European Council President Donald Tusk said on Tuesday British Prime Minister Boris Johnson’s demands to drop the Brexit backstop came with no “realistic alternatives” and amounted to seeking a return to controls along the sensitive Irish border.
Tusk was responding to a letter in which Johnson said the backstop – an insurance policy to preserve open borders on the island of Ireland after Britain leaves the European Union – must be erased for Britain to ratify its stalled EU divorce treaty.
“The backstop is an insurance to avoid a hard border on the island of Ireland unless and until an alternative is found,” Tusk said on Twitter.
“Those against the backstop and not proposing realistic alternatives in fact support re-establishing a border.

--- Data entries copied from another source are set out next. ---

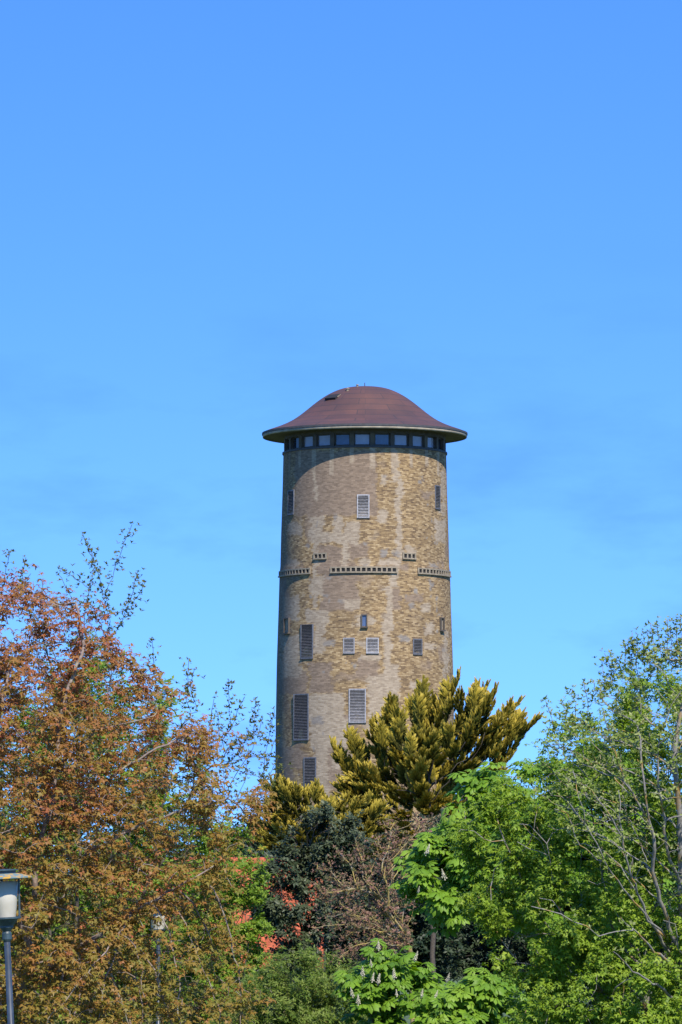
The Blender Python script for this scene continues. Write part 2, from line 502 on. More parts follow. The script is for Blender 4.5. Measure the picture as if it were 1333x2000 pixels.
def build_tower():
    T = empty('water_tower', (TX, TY, TG), 'tall round yellow brick water tower with a brown domed roof', 'water tower')
    link('wall', build_wall_mesh(), M_BRICK, T, True)
    zs = tz(873.5, TY - 4.45); zrim = tz(846)
    c = (TX, TY, 0)
    # window storey: sill, head, dark room behind, posts, windows
    MB().arc(c, -180, 180, 4.0, 4.50, zs, zs + 0.10, 150).build('sill_ring', M_LEDGE, T)
    MB().lathe([(4.05, zs + 0.10), (4.05, zrim - 0.02)], 100, c).build('inner_wall', M_DARK, T)
    h0, h1 = zs + 0.10, zrim - 0.30
    MB().arc(c, -180, 180, 4.06, 4.40, h1 - 0.10, zrim + 0.06, 150).build('head_ring', M_POST, T)
    for k in range(25):
        a = -2.1 + 14.4 * k
        rot = Matrix.Rotation(R(a), 3, 'Z')
        def at(r, ang): return Vector((TX + r * math.sin(R(ang)), TY - r * math.cos(R(ang)), 0))
        rp = Matrix.Rotation(R(a + 7.2), 3, 'Z')
        MB().box(at(4.27, a + 7.2) + Vector((0, 0, (h0 + h1 - 0.1) / 2)), (0.24, 0.30, h1 - 0.1 - h0), rp).build('mullion', M_POST if k % 3 else M_SOFFIT, T)
        hh = h1 - 0.1 - h0; w = 0.86; q = at(4.22, a)
        fr = MB()
        for sx_ in (-1, 1): fr.box(q + rot @ Vector((sx_ * (w / 2 - 0.03), 0, 0)) + Vector((0, 0, h0 + hh / 2)), (0.06, 0.10, hh), rot)
        fr.box(q + Vector((0, 0, h0 + 0.04)), (w - 0.12, 0.10, 0.08), rot)
        fr.box(q + Vector((0, 0, h1 - 0.1 - 0.03)), (w - 0.12, 0.10, 0.06), rot)
        f = fr.build('window', M_POST, T)
        kk = (k + 12) % 25 - 12
        gm = {-5: M_BLACKGLASS, -4: M_BLACKGLASS, -3: M_BLIND, -2: M_BLIND, -1: M_GLASS, 0: M_BLIND, 1: M_GLASS, 2: M_BLIND, 3: M_BLIND, 4: M_BLIND}.get(kk if k <= 12 else k - 25, M_BLACKGLASS)
        qq = at(4.215, a)
        MB().box(qq + Vector((0, 0, h0 + hh / 2)), (w - 0.125, 0.02, hh - 0.15), rot).build('pane', gm, f)
    # roof: bell-shaped dome, flaring to a thin brim
    sc = PXM / 3.03
    pr = [(608, 352), (585, 342), (555, 332), (515, 318), (470, 299), (425, 275), (385, 247), (345, 215), (310, 186), (275, 159), (240, 135), (205, 115), (170, 99), (135, 87), (100, 80), (65, 76), (30, 74), (0, 73)]
    base = tz(730 + 352 / 3.03)
    rr = np.array([p[0] * sc for p in pr]); zz = np.array([base + (352 - p[1]) * sc for p in pr])
    t = np.linspace(0, len(pr) - 1, 70)
    rr2 = np.interp(t, np.arange(len(pr)), rr); zz2 = np.interp(t, np.arange(len(pr)), zz)
    ker = np.array([.25, .5, .25])
    for _ in range(3):
        rr2[1:-1] = np.convolve(rr2, ker, 'valid'); zz2[1:-1] = np.convolve(zz2, ker, 'valid')
    n = 160
    a = np.linspace(0, 2 * math.pi, n, endpoint=False)
    V = np.stack([TX + rr2[:, None] * np.sin(a), TY - rr2[:, None] * np.cos(a), zz2[:, None] + 0 * a], -1).reshape(-1, 3)
    i = np.arange(len(t) * n).reshape(len(t), n); j = np.roll(i, -1, 1)
    me = np_mesh('roof', V, [np.stack([i[:-1], j[:-1], j[1:], i[1:]], -1).reshape(-1, 4)])
    ln = np.concatenate([[0], np.cumsum(np.hypot(np.diff(rr2), np.diff(zz2)))])
    U = np.arange(n + 1) / n * 2 * math.pi * 3.5
    u4 = np.stack([np.broadcast_to(U[:-1], (len(t) - 1, n)), np.broadcast_to(U[1:], (len(t) - 1, n)), np.broadcast_to(U[1:], (len(t) - 1, n)), np.broadcast_to(U[:-1], (len(t) - 1, n))], -1)
    v4 = np.stack([np.broadcast_to(ln[:-1, None], (len(t) - 1, n))] * 2 + [np.broadcast_to(ln[1:, None], (len(t) - 1, n))] * 2, -1)
    me.uv_layers.new(name='UVMap').data.foreach_set('uv', np.stack([u4, v4], -1).astype(np.float32).ravel())
    roof = link('roof', me, M_ROOF, T, True)
    Rr = 608 * sc
    MB().lathe([(Rr - 0.02, base - 0.005), (Rr + 0.035, base - 0.005), (Rr + 0.035, base - 0.105), (Rr - 0.02, base - 0.105)], 160, c, True).build('roof_edge', M_LEDGE, roof)
    MB().lathe([(Rr - 0.03, base - 0.108), (Rr + 0.005, base - 0.108), (Rr - 0.01, base - 0.25), (Rr - 0.05, base - 0.25)], 160, c, True).build('fascia', M_FASCIA, T, True)
    MB().lathe([(Rr - 0.055, base - 0.2), (4.42, zrim - 0.16), (4.1, zrim - 0.16)], 160, c).build('soffit', M_SOFFIT, T, True)
    # bits on the dome
    def dome(azd, rad):
        z = float(np.interp(rad, rr2[::-1], zz2[::-1]))
        return Vector((TX + rad * math.sin(R(azd)), TY - rad * math.cos(R(azd)), z))
    p = dome(-44, 275 * sc)
    rot = Matrix.Rotation(R(-40), 3, 'Z') @ Matrix.Rotation(R(28), 3, 'X')
    h = MB().box(p + Vector((0, 0, 0.03)), (0.75, 0.5, 0.14), rot).build('roof_hatch', M_DARK, roof, bev=0.015)
    MB().box(p + Vector((0.30, -0.12, 0.10)), (0.14, 0.3, 0.05), rot).build('lid', M_CONC, h)
    for azd, rad, s in ((-30, 205, 0.10), (-20, 130, 0.08)):
        q = dome(azd, rad * sc)
        MB().lathe([(0.0, s * 1.7), (s, s * 1.5), (s * 1.1, s), (s * 0.7, s * 0.95), (s * 0.7, -s)], 10, q).build('vent_cowl', M_CONC, roof)
    MB().tube([dome(0, 0.02) - Vector((0, 0, .05)), dome(0, 0.02) + Vector((0, 0, 0.22))], [0.03, 0.02], 6).build('finial', M_LEDGE, roof)
    # louvred windows
    def louvre(x0, y0, x1, y1, mat, lid=False, ns=None):
        a, zc, r = on_tower((x0 + x1) / 2, (y0 + y1) / 2)
        w = (x1 - x0) * PXM / max(0.30, math.cos(R(a))); h = (y1 - y0) * PXM
        rot = Matrix.Rotation(R(a), 3, 'Z')
        tilt = rot @ Matrix.Rotation(R(38), 3, 'X')
        r = min(float(tower_r(zc + h / 2)), r) ; rlow = float(tower_r(zc - h / 2))
        lean = math.atan2(rlow - float(tower_r(zc + h / 2)), h)
        def at(d, lx, lz):
            rad = float(tower_r(zc + lz)) + d
            return Vector((TX + rad * math.sin(R(a)), TY - rad * math.cos(R(a)), zc + lz)) + rot @ Vector((lx, 0, 0))
        g = MB(); t_ = min(0.06, w * 0.085)
        for s in (-1, 1): g.box(at(0.0, s * (w / 2 - t_ / 2), 0), (t_, 0.07, h), rot)
        for s in (-1, 1): g.box(at(0.0, 0, s * (h / 2 - t_ / 2)), (w - 2 * t_, 0.07, t_), rot)
        f = g.build('louvre_window', M_FRAME if mat is M_SLATD else mat, T)
        MB().box(at(-0.012, 0, 0), (w - 0.03, 0.04, h - 0.03), rot).build('shade_backing', M_DARK, f)  # black sheet in place of the shade behind the slats
        k = ns or max(6, int(h / 0.085)); g = MB()
        for q in range(k):
            g.box(at(0.014, 0, -h / 2 + t_ + (h - 2 * t_) * (q + 0.5) / k), (w - 2 * t_ - 0.004, 0.045, 0.012), tilt)
        g.build('slats', mat, f)
        MB().box(at(0.0, 0, -h / 2 - 0.021), (w + 0.02, 0.10, 0.04), rot).build('sill', M_LEDGE, f)
    for (x0, y0, x1, y1, mat) in [(563, 957, 575, 1005, M_SLATD), (698, 966, 722, 1011, M_SLATL), (850, 948, 860, 994, M_SLATD),
            (588, 1220, 612, 1286, M_SLATD), (671, 1246, 693, 1276, M_SLAT), (716, 1246, 740, 1276, M_SLATL), (807, 1248, 825, 1278, M_SLATD),
            (574, 1356, 603, 1445, M_SLATD), (682, 1346, 715, 1411, M_SLAT), (594, 1480, 618, 1539, M_SLATD)]:
        louvre(x0, y0, x1, y1, mat)
    # small slot windows with a frame and a sill
    for (x0, y0, x1, y1, gm) in [(706, 1200, 718, 1224, M_GLASS), (557, 1207, 567, 1236, M_CONC), (859, 1206, 866, 1231, M_CONC)]:
        a, zc, r = on_tower((x0 + x1) / 2, (y0 + y1) / 2)
        w = (x1 - x0) * PXM / max(0.45, math.cos(R(a))); h = (y1 - y0) * PXM
        rot = Matrix.Rotation(R(a), 3, 'Z')
        def at(d, lx, lz):
            rad = float(tower_r(zc + lz)) + d
            return Vector((TX + rad * math.sin(R(a)), TY - rad * math.cos(R(a)), zc + lz)) + rot @ Vector((lx, 0, 0))
        g = MB()
        for s in (-1, 1): g.box(at(0.03, s * (w / 2 - 0.03), 0), (0.06, 0.16, h), rot)
        g.box(at(0.03, 0, h / 2 - 0.03), (w - 0.12, 0.16, 0.06), rot); g.box(at(0.05, 0, -h / 2 - 0.03), (w + 0.06, 0.2, 0.06), rot)
        f = g.build('slot_window', M_POST, T)
        MB().box(at(0.0, 0, 0), (w - 0.12, 0.04, h - 0.06), rot).build('pane', gm, f)
    # belts of square vent openings, and two short ones above
    def vent(a0, a1, y0, y1, holes):
        za, zb = tz(y1, TY - 4.6), tz(y0, TY - 4.6)
        r = float(tower_r((za + zb) / 2)); n = max(4, int((a1 - a0) / 2))
        post = 0.085; bar = 0.075
        g = MB()
        g.arc(c, a0, a1, r - 0.1, r + 0.11, za, za + bar, n); g.arc(c, a0, a1, r - 0.1, r + 0.07, zb - bar, zb, n)
        da = math.degrees(post / r)
        for k in range(holes + 1):
            m = a0 + (a1 - a0 - da) * k / holes
            g.arc(c, m, m + da, r - 0.1, r + 0.07, za + bar, zb - bar, 1)
        f = g.build('vent_band', M_CONC, T)
        MB().arc(c, a0 + da / 2, a1 - da / 2, r - 0.12, r + 0.012, za + bar, zb - bar, n).build('shade_backing', M_DARK, f)  # black sheet on the wall paints the shade of the holes
    for k in range(6):
        a = -1 + 60.5 * k if k < 2 else (-61.5 if k == 2 else 119 + 40 * (k - 3))
        if k < 3: vent(a - 22.5, a + 22.5, 1106.5, 1119, 13)
    for a in (-31.6, 30.8): vent(a - 5.2, a + 5.2, 1078, 1091, 3)
    a, zc, r = on_tower(668, 1563)
    MB().box((TX + (r + 0.08) * math.sin(R(a)), TY - (r + 0.08) * math.cos(R(a)), zc), (0.24, 0.16, 0.32), Matrix.Rotation(R(a), 3, 'Z')).build('wall_box', M_WHITE, T, bev=0.02)
build_tower()

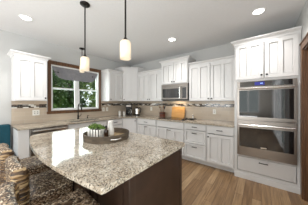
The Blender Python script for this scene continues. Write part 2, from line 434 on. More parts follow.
# brown door on the right
d1 = struct(bpy.data.objects.new('door_1', None), 'stained brown wooden door beside the oven tower', 'door'); COL.objects.link(d1); d1.location = (XR, (DR[0] + DR[1]) / 2, 0)
hw = (DR[1] - DR[0]) / 2; cw = .088
m = MB(); m.box(-.02, hw, 0, 0, hw + cw, DR[2]); m.box(-.02, -hw - cw, 0, 0, -hw, DR[2]); m.box(-.02, -hw - cw, DR[2], 0, hw + cw, DR[2] + cw); m.box(-.032, -hw - cw - .01, DR[2] + cw, 0, hw + cw + .01, DR[2] + cw + .016)
m.build('casing', 'casing', d1, bevel=.003)
m = MB(); m.box(0, hw - .02, 0, .12, hw, DR[2]); m.box(0, -hw, 0, .12, -hw + .02, DR[2]); m.box(0, -hw, DR[2] - .02, .12, hw, DR[2]); m.build('jamb', 'casing', d1)
m = MB(); m.box(.04, -hw + .02, .01, .075, hw - .02, DR[2] - .02)
for za, zb in ((.12, .62), (.74, 1.24), (1.36, 1.94)):
    for ya, yb in ((-hw + .12, -.05), (.05, hw - .12)): m.frustum((.034, ya, .041, yb), (.034, ya, .041, yb), za, zb)
dl = m.build('door_leaf', 'door', d1, bevel=.002)
MB().lathe([(.012, -.02), (.012, .02), (.028, .03), (.03, .05), (.02, .06)], (.0, -hw + .09, .98), 14, 'x').build('door_knob', 'bronze', dl, smooth=True)

# tile backsplash with mosaic band
m = MB(); m.box(.011, -.010, .915, 3.39, 0, 1.371); t1 = struct(m.build('trim_1', 'tile_r'), 'beige tile backsplash on the microwave wall', 'backsplash')
MB().box(.011, -.0125, 1.229, 3.39, -.010, 1.305).build('mosaic_band', 'mosaic_r', t1)
m = MB(); m.box(0, -3.085, .915, .010, -2.535, 1.371); m.box(0, -2.535, .915, .010, -1.205, 1.075); m.box(0, -1.205, .915, .010, 0, 1.371)
t2 = struct(m.build('trim_2', 'tile_w'), 'beige tile backsplash on the window wall', 'backsplash')
m = MB(); m.box(.010, -3.085, 1.229, .0125, -2.535, 1.305); m.box(.010, -1.205, 1.229, .0125, -.0125, 1.305); m.build('mosaic_band', 'mosaic_w', t2)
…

Even if they do not admit it.”
His comments were echoed by the EU’s executive European Commission, which said the backstop was the only way agreed so far by the bloc and Johnson’s predecessor Theresa May that would avoid the reimposition of full Irish border controls.
“The letter does not provide a legal operational solution to prevent the return of a hard border on the island of Ireland,” Commission spokeswoman Natasha Bertaud told a news briefing.
“Our position on the backstop is well known…It is the only means identified so far by both parties to honor this commitment.”
The EU wants to ensure that its only land border with the United Kingdom after Brexit does not become a back door for goods to enter the EU’s single market — which guarantees free movement of goods, capital, services and labour.
Ireland, backed up by Brussels, says checks could also unravel the 1998 Good Friday agreement that ended decades of sectarian conflict between unionists who wanted Northern Ireland to remain British and Irish nationalists who want Northern Ireland to join a united Ireland ruled from Dublin.
Johnson is mounting a fresh campaign to convince the EU to drop the backstop, vehemently opposed by Brexiteers as it could tie Britain to EU customs and other trade rules for years after Brexit pending a new trade deal with the EU, limiting its ability to pursue sovereign trade pacts around the world.
The backstop was a key reason for the British parliament refusing on three occasions to ratify the withdrawal deal reached by May’s government with the EU in late 2018. May resigned in July and Johnson took office with a pledge to carry out Brexit by Oct.31 with or without a transition deal.
Johnson is due to meet German Chancellor Angela Merkel and French President Emmanuel Macron later this week for the first time as prime minister. But the EU has already told him it would not alter divorce terms.
A Finnish government spokesman said on Tuesday this was also the message Johnson heard from Prime Minister Antti Rinne during a phone call the previous day.
“Prime Minister Rinne reiterated that the withdrawal agreement will be not reopened,” the spokesman said.